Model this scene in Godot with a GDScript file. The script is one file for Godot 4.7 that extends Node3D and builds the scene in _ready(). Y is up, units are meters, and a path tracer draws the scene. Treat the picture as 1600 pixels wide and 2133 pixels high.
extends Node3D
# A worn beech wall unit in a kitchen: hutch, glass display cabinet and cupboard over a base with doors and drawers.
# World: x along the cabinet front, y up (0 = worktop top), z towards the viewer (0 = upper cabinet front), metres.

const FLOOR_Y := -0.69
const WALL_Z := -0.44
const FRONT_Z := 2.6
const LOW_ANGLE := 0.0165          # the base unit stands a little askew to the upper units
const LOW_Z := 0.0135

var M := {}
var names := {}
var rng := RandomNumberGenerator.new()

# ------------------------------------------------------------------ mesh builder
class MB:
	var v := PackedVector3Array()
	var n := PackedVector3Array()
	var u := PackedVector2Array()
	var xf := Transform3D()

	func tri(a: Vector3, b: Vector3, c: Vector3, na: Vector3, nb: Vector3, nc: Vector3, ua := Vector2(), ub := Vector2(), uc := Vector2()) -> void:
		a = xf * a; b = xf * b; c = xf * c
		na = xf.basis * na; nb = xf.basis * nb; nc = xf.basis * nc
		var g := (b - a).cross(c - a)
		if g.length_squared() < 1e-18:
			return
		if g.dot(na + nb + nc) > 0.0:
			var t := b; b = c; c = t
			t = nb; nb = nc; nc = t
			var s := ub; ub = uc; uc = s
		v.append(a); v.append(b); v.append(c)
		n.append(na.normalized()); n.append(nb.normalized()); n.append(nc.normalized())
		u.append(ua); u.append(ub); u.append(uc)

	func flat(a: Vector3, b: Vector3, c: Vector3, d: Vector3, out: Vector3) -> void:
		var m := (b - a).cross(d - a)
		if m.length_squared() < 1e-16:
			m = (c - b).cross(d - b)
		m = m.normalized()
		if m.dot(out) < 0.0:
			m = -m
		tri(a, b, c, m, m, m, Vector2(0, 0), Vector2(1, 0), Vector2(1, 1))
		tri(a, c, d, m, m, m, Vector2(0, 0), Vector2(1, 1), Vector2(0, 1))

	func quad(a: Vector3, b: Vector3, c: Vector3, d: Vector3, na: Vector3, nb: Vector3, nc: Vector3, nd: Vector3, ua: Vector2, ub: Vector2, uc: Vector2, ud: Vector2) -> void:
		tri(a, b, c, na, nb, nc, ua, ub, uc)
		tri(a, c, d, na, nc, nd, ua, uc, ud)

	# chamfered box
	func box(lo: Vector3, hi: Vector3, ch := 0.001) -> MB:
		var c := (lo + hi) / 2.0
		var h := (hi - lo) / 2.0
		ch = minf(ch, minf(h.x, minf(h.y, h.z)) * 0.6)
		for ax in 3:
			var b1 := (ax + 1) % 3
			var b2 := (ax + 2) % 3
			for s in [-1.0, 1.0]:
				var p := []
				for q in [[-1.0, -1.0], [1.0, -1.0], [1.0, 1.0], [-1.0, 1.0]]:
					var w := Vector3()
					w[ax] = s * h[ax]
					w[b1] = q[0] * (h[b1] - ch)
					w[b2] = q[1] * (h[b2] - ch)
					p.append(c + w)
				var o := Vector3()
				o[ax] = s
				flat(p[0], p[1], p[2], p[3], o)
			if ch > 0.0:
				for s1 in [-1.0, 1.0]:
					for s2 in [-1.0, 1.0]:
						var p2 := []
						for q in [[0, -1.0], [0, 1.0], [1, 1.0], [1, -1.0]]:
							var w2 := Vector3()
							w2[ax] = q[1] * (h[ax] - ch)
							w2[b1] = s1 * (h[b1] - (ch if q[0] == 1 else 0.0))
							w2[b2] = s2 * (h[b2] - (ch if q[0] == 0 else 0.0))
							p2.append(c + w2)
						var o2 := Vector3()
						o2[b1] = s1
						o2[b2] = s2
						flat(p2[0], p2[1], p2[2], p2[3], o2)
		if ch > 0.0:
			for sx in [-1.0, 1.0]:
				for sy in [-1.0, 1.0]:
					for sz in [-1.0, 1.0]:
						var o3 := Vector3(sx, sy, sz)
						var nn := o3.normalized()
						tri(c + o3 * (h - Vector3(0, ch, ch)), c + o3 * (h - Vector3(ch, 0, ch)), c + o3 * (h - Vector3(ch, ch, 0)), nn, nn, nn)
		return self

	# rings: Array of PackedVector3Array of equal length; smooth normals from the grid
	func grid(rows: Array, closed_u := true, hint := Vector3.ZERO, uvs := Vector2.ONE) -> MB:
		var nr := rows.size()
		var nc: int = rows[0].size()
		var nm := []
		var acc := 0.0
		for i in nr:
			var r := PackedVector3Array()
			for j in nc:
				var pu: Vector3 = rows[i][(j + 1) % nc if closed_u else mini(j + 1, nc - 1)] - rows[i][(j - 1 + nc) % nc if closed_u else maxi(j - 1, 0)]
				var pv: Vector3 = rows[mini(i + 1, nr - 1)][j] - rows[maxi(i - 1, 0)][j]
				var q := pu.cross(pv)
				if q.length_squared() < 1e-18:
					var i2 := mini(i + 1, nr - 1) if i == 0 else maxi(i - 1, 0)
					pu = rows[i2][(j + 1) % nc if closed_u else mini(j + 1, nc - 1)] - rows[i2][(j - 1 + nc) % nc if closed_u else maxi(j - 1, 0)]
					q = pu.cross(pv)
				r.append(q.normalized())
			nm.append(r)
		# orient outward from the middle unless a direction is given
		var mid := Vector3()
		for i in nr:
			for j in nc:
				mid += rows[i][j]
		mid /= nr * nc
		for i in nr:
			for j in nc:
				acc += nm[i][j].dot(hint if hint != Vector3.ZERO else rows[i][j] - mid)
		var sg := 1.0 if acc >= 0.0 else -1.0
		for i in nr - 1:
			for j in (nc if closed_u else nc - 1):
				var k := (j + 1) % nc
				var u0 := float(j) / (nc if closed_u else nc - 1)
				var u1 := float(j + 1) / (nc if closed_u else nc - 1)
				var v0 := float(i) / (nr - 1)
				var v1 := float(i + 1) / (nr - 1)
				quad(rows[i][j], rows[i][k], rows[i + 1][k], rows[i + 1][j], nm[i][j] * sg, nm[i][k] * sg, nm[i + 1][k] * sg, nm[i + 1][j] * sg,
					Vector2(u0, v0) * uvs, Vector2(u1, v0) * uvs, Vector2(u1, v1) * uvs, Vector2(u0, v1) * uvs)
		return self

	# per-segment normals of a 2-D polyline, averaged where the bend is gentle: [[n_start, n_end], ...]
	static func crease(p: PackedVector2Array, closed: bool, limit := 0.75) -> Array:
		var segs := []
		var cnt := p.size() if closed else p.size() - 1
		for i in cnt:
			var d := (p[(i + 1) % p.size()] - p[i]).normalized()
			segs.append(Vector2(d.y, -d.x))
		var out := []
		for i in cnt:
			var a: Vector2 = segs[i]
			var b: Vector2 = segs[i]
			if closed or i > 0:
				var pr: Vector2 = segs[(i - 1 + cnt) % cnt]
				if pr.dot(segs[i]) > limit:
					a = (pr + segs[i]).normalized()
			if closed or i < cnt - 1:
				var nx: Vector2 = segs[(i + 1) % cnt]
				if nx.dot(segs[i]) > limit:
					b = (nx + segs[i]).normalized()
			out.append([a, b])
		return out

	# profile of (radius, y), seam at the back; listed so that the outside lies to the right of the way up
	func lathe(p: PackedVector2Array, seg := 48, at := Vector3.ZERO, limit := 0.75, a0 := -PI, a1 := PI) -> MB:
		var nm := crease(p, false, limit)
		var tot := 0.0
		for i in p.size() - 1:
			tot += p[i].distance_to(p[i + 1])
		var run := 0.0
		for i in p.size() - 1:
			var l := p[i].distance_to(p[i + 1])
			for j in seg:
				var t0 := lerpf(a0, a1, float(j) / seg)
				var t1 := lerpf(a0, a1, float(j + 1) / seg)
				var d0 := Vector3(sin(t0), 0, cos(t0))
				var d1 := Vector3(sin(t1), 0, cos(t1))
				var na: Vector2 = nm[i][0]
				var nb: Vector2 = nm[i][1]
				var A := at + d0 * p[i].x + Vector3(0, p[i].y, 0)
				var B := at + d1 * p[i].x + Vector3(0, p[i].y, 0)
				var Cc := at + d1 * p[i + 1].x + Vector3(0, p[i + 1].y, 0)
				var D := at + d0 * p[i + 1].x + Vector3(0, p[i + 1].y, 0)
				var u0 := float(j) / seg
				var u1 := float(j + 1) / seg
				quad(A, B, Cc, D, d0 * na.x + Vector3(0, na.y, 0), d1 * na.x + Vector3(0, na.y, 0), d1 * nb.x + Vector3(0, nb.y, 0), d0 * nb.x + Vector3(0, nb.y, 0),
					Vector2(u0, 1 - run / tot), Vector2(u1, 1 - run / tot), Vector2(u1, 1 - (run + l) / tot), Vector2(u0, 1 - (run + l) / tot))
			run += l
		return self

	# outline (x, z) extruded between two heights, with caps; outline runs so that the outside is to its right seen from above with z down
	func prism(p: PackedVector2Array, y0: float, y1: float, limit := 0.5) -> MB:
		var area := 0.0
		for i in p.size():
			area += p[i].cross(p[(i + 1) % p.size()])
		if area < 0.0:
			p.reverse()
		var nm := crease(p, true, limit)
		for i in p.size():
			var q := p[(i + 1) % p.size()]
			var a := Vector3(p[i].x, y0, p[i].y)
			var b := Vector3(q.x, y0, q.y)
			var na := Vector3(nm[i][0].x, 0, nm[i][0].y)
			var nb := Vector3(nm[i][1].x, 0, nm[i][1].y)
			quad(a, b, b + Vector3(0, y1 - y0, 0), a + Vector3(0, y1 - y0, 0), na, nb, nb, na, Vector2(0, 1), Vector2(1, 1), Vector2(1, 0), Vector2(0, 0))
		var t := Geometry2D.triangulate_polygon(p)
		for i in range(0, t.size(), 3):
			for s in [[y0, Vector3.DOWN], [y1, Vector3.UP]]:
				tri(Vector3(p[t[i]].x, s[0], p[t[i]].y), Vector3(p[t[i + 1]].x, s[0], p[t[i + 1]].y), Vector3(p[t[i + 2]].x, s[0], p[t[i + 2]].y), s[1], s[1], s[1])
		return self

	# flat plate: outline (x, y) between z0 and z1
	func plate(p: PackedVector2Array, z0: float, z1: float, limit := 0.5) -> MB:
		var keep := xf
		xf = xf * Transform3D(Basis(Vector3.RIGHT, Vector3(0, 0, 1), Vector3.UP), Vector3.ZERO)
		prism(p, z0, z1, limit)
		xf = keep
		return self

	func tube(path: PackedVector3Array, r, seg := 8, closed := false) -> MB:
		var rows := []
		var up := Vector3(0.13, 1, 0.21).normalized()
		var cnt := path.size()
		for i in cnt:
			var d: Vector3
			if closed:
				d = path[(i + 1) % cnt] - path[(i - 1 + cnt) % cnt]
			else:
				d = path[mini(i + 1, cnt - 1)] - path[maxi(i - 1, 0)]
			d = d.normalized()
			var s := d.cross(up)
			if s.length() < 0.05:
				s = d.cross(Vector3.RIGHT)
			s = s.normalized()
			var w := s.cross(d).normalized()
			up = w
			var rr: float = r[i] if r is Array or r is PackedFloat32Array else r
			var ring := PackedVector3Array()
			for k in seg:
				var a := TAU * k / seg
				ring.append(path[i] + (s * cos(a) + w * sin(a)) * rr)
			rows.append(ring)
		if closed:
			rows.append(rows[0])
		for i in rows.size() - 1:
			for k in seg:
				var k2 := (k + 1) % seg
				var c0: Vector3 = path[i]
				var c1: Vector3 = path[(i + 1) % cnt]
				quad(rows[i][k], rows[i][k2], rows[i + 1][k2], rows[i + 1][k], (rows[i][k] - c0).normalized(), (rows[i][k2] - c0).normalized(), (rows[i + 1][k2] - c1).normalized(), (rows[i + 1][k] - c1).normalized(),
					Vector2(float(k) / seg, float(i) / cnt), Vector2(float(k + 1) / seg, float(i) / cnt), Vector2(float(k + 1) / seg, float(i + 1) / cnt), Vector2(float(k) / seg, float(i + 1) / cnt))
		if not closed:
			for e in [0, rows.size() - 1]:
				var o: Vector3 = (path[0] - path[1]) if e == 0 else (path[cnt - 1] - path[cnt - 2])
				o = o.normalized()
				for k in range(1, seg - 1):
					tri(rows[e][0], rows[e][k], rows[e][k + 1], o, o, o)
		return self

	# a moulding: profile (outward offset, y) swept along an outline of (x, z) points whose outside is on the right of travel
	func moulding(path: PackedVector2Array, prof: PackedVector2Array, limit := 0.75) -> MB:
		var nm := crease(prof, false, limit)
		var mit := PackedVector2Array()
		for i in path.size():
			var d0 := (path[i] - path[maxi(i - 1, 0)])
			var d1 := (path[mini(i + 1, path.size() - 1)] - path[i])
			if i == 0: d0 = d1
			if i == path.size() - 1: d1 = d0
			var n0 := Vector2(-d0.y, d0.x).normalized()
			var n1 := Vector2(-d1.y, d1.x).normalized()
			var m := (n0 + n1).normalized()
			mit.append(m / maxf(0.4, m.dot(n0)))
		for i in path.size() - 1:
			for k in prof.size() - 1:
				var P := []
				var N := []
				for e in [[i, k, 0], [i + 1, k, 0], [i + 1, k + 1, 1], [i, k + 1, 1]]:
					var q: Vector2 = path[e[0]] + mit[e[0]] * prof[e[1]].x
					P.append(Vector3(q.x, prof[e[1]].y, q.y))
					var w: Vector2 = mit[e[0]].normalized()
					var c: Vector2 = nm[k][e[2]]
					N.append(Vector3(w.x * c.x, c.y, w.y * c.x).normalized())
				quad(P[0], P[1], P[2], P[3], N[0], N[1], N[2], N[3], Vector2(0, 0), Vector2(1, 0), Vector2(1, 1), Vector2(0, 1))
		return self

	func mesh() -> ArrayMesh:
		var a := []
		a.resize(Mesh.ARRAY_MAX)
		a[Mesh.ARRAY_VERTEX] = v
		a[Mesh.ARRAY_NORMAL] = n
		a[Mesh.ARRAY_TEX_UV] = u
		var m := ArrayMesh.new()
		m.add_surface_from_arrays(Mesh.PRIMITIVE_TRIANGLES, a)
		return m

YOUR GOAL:
Where a line above includes "units", copy that line.

RESPONSE:
Model this scene in Godot with a GDScript file. The script is one file for Godot 4.7 that extends Node3D and builds the scene in _ready(). Y is up, units are meters, and a path tracer draws the scene. Treat the picture as 1600 pixels wide and 2133 pixels high.
const LOW_ANGLE := 0.0165          # the base unit stands a little askew to the upper units